--- DIRECTION ---
Locate every line in the material below that has the word "part". Copy each of those lines.

--- SUPPLIED DATA ---
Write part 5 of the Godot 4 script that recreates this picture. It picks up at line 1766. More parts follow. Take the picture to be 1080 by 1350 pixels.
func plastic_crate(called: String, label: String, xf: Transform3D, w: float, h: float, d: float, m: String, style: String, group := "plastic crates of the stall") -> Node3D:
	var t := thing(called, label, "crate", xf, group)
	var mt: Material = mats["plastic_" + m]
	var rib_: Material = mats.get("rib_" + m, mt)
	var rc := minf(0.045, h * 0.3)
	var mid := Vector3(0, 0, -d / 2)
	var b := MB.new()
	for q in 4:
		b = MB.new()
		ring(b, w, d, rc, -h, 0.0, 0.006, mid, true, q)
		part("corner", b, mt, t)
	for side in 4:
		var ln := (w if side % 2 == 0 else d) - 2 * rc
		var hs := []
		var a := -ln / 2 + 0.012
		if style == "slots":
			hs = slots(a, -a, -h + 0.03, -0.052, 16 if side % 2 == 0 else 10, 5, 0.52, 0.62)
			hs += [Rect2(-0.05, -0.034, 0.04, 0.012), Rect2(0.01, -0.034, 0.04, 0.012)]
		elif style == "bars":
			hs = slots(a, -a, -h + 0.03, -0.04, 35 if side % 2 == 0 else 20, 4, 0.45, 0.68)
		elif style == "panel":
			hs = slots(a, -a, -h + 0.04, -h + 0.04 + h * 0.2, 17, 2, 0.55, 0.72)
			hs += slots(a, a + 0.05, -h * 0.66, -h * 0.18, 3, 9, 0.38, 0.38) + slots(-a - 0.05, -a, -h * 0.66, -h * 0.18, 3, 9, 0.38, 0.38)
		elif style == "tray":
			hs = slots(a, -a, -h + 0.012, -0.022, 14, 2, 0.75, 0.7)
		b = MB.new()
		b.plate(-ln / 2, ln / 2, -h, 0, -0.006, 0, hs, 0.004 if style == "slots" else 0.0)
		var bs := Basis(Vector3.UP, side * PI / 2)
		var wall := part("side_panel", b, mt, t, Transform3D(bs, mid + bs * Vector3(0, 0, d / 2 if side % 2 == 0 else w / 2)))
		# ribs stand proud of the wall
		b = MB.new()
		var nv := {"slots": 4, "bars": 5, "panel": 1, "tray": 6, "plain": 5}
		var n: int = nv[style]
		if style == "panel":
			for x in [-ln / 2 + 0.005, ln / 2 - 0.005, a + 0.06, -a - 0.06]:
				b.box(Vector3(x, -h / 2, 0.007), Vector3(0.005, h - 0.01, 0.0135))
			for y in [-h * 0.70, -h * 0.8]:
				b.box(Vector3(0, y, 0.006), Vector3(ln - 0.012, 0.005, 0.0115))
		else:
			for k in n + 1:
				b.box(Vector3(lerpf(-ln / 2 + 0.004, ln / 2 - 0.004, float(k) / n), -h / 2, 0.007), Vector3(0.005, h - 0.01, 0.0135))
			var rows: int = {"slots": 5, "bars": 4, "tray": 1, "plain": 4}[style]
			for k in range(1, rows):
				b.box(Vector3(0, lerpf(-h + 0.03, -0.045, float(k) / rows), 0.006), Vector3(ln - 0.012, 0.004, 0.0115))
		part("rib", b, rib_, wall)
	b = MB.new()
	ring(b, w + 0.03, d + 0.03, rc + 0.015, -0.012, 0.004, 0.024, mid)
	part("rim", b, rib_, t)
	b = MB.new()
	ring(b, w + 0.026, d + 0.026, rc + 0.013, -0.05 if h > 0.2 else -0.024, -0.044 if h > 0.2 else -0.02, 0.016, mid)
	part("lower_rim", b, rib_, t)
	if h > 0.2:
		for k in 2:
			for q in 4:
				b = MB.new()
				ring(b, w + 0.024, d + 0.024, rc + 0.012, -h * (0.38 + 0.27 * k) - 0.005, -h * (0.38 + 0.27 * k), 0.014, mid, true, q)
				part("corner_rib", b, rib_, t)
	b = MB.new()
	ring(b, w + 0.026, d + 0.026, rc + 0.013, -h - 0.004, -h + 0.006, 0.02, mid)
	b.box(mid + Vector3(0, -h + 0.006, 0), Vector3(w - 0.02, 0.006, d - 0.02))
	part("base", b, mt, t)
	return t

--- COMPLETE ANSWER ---
Write part 5 of the Godot 4 script that recreates this picture. It picks up at line 1766. More parts follow. Take the picture to be 1080 by 1350 pixels.
		part("corner", b, mt, t)
		var wall := part("side_panel", b, mt, t, Transform3D(bs, mid + bs * Vector3(0, 0, d / 2 if side % 2 == 0 else w / 2)))
		part("rib", b, rib_, wall)
	part("rim", b, rib_, t)
	part("lower_rim", b, rib_, t)
				part("corner_rib", b, rib_, t)
	part("base", b, mt, t)